Sergio Román Nicolás, Professor of Marketing at the University of Murcia (Spain), talked about his collaboration with Dr Luisma Sanches (Hero Group), Prof Dr Michael Siegrist (ETH Zurich) and the many works they have published on naturalness perception in food consumers, its links with perceived healthiness, and how to measure it. He then discussed current challenges (including shelf-life) faced by food industries to develop minimally processed foods that are both nutritionally adequate and accessible.
Barthelemy Peuchot, Co-founder of Nudj (France) presented how he and his brother developed a food company that offers minimally processed, plant (jackfruit)-based meat alternatives, the challenges as well as the upsides they encounter in developing both the brand identity and the production schemes.
How can we avoid demonizing UPFs in underprivileged populations?

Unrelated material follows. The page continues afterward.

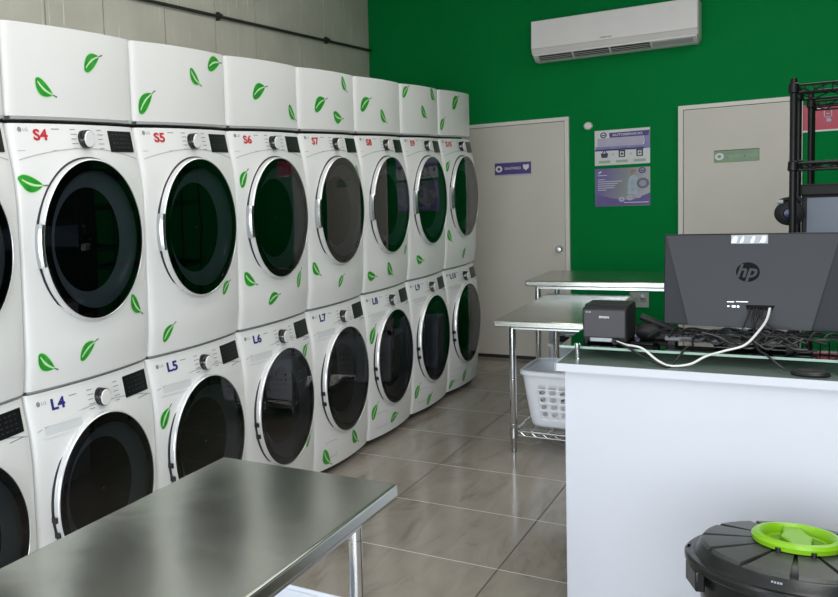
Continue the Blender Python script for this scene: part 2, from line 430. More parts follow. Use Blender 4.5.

Adam Drewnowski(recorded), Director of the Center for Public Health Nutrition at the University of Washington (USA), discussed the implications of UPFs being cheaper, more convenient, thus more easily adopted by underprivileged communities, especially considering there that women are the only ones spending time cooking from raw foods, and that, overall, time spent eating (lunch, dinner) is still getting shorter over time in developed countries.
Clelia Bianchi, Founder and Program Coordinator at Alim'Mater - Non-Profit Organisation (France), describes how her association addresses the UPF topic with underprivileged families through workshops with recent mothers, refraining from blaming families or from shaming UPFs and eating pleasure as such, and providing adapted solutions to daily feeding/eating issues, in all humbleness.